3 August 2018
First impressions matter—and so does tapping into the growing market of first-time global Chinese travelers. To that end, Malaysia’s foremost airports—Kuala Lumpur International Airport (KLIA) and its LCC peer, klia2—last year introduced Chinese airport helpdesks where Mandarin-speaking visitors can receive help and guidance from Mandarin-speaking staff and Chinese-language information materials. The desks were introduced in September of last year and had as of June this year provided support to 24,669 visitors.

Addressing communication barriers with the rising number of Chinese travelers who visit destinations throughout the world is becoming a growing concern worldwide.
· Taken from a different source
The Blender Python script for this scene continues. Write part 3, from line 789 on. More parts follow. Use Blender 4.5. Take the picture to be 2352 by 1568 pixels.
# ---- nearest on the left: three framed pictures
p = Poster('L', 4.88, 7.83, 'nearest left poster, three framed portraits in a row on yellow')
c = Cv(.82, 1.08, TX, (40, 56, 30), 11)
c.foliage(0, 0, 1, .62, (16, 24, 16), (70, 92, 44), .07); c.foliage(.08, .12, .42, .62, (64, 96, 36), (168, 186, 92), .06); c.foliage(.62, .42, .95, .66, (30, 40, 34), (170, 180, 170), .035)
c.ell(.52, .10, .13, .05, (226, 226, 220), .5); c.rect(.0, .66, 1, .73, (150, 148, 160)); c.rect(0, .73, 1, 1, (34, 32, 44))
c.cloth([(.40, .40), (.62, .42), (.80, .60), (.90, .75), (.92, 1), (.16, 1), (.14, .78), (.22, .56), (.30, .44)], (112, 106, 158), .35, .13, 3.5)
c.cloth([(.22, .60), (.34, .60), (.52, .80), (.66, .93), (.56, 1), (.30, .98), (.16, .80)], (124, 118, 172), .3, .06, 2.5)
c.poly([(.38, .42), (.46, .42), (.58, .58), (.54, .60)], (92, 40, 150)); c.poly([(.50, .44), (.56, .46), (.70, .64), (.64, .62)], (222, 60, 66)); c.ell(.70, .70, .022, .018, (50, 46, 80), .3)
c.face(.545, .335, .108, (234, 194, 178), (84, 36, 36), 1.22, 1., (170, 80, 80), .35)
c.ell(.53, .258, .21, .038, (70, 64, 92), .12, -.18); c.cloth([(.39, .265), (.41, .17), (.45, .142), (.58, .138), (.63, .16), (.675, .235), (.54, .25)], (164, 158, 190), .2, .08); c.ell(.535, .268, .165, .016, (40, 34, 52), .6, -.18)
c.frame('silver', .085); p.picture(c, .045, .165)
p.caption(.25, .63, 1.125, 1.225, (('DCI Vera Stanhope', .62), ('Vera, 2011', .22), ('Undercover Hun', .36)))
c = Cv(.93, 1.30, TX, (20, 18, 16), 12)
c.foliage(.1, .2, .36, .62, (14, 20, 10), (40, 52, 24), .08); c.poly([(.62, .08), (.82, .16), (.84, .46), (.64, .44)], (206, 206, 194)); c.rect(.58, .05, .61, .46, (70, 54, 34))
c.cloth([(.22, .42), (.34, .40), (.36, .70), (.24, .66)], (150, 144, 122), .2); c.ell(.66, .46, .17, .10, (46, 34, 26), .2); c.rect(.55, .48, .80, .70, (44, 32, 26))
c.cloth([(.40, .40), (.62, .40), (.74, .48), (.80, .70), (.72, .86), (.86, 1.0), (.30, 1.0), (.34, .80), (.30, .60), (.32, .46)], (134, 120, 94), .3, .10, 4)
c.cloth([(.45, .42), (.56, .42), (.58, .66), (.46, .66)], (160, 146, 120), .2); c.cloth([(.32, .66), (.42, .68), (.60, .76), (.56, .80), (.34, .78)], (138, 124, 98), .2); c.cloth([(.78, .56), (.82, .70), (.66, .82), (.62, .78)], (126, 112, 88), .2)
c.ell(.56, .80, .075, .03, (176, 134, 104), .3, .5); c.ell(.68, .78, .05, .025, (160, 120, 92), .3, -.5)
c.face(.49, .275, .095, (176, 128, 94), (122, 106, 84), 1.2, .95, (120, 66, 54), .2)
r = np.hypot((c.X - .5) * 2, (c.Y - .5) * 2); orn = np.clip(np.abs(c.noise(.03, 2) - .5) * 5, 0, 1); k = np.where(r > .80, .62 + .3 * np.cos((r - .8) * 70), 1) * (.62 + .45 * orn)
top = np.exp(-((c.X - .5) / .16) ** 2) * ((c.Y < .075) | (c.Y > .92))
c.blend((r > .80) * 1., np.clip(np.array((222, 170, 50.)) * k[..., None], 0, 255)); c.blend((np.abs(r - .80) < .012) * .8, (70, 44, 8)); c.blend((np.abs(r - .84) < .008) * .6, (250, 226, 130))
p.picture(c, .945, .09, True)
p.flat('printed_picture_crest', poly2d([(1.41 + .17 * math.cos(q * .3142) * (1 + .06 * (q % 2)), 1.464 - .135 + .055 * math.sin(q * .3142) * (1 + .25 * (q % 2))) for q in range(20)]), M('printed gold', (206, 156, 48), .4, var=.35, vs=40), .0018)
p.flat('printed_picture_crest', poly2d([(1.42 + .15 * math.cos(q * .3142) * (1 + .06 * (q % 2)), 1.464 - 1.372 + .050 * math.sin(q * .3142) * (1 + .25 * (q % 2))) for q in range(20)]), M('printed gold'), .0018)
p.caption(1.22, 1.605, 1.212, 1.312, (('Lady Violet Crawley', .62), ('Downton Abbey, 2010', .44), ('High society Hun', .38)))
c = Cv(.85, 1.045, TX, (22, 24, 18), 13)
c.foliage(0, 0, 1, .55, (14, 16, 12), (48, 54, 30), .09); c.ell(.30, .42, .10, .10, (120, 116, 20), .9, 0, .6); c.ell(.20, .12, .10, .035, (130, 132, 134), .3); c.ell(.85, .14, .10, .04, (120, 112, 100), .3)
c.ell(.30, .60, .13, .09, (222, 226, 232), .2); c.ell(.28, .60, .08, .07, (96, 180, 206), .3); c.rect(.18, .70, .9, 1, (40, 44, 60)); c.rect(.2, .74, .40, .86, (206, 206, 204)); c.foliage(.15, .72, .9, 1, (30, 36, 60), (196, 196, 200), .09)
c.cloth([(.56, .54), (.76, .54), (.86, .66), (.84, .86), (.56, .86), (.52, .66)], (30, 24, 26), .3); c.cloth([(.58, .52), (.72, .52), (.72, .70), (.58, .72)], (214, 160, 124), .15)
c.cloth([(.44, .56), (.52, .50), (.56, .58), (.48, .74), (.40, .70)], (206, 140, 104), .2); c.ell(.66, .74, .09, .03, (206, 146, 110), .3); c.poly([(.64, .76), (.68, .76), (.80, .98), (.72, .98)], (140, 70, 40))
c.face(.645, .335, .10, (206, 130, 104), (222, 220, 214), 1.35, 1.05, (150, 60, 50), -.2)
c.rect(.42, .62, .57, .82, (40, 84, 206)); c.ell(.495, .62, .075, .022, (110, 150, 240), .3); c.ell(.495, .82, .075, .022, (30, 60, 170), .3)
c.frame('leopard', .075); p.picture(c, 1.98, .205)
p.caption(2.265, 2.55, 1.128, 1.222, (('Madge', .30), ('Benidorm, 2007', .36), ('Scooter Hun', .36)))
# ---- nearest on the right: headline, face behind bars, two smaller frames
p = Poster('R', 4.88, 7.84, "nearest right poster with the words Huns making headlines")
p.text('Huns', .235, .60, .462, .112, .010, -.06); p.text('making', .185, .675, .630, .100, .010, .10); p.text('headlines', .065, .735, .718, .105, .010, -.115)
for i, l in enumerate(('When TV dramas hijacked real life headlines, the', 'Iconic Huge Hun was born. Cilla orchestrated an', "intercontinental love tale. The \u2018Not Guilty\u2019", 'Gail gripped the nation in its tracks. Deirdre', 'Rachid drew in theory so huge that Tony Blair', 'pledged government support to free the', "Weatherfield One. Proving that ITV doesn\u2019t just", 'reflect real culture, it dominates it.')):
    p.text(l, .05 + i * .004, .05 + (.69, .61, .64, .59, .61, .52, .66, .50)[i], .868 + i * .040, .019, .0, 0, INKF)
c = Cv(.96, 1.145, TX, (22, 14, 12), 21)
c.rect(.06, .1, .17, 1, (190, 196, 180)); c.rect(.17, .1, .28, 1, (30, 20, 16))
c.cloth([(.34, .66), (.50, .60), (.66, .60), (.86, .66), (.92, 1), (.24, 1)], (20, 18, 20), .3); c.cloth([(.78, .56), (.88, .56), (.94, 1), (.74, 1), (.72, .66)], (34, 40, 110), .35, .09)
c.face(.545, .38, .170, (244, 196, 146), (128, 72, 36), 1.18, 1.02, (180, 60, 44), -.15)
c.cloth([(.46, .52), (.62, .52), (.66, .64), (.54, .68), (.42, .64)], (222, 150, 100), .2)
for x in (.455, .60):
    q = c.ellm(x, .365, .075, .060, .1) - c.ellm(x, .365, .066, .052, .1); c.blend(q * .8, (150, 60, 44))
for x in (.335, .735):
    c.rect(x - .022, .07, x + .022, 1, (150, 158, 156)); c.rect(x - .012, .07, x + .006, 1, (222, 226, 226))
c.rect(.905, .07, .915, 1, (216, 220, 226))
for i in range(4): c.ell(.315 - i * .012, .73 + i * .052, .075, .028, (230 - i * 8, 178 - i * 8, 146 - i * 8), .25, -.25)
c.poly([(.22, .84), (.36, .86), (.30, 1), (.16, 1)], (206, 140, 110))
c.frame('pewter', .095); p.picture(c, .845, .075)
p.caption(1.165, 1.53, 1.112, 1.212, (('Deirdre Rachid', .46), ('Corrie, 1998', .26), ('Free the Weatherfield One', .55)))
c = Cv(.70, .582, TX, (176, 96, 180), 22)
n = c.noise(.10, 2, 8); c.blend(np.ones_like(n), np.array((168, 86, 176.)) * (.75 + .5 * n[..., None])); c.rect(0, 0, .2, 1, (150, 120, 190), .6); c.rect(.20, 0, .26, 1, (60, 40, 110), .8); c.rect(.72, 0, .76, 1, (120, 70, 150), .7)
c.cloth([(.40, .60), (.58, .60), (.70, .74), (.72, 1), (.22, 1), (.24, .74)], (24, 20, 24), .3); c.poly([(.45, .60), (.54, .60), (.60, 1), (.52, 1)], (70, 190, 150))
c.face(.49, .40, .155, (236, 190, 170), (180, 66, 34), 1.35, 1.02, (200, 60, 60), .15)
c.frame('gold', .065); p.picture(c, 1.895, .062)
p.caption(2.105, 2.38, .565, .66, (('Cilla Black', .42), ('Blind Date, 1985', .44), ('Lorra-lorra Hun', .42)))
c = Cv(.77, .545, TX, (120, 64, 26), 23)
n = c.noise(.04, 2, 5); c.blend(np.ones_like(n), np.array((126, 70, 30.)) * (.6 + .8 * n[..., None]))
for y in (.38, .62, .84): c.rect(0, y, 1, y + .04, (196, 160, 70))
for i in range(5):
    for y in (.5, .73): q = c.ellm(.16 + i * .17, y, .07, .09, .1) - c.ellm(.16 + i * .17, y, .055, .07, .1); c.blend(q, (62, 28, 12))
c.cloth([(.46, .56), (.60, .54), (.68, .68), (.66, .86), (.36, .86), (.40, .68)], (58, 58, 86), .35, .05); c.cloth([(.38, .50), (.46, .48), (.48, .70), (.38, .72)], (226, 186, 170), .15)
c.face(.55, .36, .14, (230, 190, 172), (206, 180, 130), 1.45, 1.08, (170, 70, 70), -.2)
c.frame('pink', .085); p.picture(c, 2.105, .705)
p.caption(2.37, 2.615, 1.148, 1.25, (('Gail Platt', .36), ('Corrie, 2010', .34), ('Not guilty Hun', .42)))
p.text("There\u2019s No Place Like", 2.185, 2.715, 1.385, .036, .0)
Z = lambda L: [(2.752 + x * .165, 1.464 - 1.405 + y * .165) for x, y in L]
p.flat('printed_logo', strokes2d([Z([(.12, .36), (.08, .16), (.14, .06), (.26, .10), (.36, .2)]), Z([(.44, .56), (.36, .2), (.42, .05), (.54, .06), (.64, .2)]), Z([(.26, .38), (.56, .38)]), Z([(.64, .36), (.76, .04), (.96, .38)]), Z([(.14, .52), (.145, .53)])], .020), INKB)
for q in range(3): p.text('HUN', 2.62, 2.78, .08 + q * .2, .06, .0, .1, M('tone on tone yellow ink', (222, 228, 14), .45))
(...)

This challenge is further compounded by the rising proportion of all Chinese travelers who travel independently. These travelers cannot rely on a tour guide to provide all necessary information in Mandarin. Meanwhile, close to all tourism information around the world still tends to be offered in the local language and English (and sometimes French).
Official tourist information hasn’t kept pace with the boom in global Chinese travel
For Chinese travelers, who now rank as the number one group of travelers worldwide, this is often of little help as English skills can be lacking. This particularly for the growing number of travelers from less-globalized, lower-tier cities in China.
In Malaysia, the relative success of the Chinese-language helpdesks in Kuala Lumpur entered the spotlight when two Taiwanese travelers exited the Kota Kinabalu International Airport without passing through the designated immigration checkpoint.
Supposedly, the travelers didn’t understand information and signage provided in English and Malay. Both travelers were eventually arrested and detained—not the best start to one’s vacation.
Two confused tourists were arrested and detained after accidentally avoiding to pass through an airport immigration checkpoint
But Malaysia’s Tourism and Culture Minister Datuk Mohamaddin Ketapi isn’t convinced that helpdesks would have changed anything. “Help desk in [Kuala Lumpur] we have, in Kota Kinabalu there is no need for a help desk,” he said in a so-called Ministers’ Question Time, drawing reactions from other lawmakers.
Other stakeholders are calling for Kuala Lumpur-style helpdesks to be introduced in Sabah, where Kota Kinabalu is located, to support the roughly 431,000 Chinese and 310,000 South Korean visitors to the Malaysian state.
Chinese-friendly airports are needed in cities beyond the capital of Kuala Lumpur
The concerns over how Chinese and South Korean visitors are welcomed to Malaysia are raised at a time when Malaysia is grappling with shrinking visitor numbers from many destinations and a smaller tourism budget than before.
Crucially, stakeholders see a reorientation of the Malaysian tourism industry toward longer-haul markets like China, South Korea, and Taiwan due to significantly higher growth in arrivals from these source markets.
It would then seem quite obvious that Malaysia would double down on making visitors from such markets feel better-welcomed—and less confused—at airports across the country. Airports are in many ways frontiers for Chinese tourist-oriented initiatives like Chinese mobile payments, Chinese-speaking retail staff, and (controversially) discriminatory discount policies for Chinese travelers. Why shouldn’t they also be the frontier for customer service?